Find the word "script" in the data. Return every line where it appears.
[Begin Raw records]
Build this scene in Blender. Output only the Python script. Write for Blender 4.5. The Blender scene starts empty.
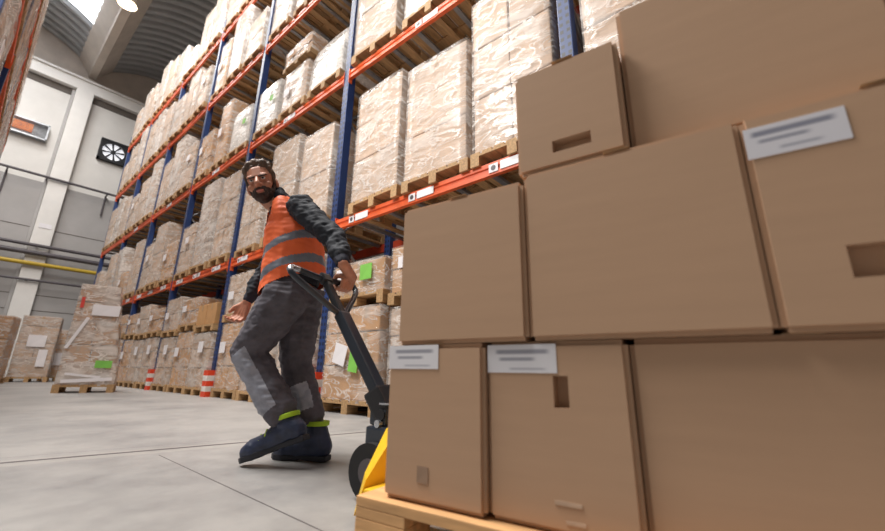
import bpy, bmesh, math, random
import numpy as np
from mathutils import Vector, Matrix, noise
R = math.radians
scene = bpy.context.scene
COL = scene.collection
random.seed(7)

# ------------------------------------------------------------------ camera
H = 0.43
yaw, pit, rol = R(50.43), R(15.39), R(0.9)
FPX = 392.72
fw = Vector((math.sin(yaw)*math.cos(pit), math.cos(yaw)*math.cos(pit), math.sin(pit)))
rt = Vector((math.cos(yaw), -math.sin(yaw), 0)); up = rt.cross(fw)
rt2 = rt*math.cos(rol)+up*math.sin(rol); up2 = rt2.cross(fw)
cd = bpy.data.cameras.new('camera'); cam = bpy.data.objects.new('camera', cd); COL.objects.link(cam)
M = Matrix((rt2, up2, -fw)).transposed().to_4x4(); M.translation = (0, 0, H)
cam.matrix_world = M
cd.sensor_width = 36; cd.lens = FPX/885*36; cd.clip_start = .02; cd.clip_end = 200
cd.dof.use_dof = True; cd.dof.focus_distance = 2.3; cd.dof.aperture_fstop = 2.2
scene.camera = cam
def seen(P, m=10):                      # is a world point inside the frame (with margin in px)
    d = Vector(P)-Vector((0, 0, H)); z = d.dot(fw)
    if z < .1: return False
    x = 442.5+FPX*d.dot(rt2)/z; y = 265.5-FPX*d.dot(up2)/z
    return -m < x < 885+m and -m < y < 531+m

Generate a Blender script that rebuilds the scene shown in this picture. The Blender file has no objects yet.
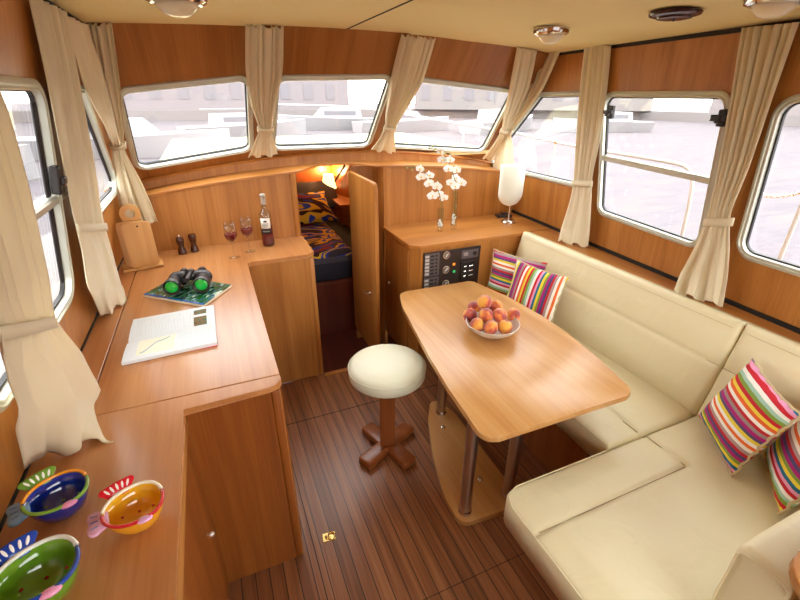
[End Raw records]
## Answer to this task
Build this scene in Blender. Output only the Python script. Write for Blender 4.5. The Blender scene starts empty.
Generate a Blender script that rebuilds the scene shown in this picture. The Blender file has no objects yet.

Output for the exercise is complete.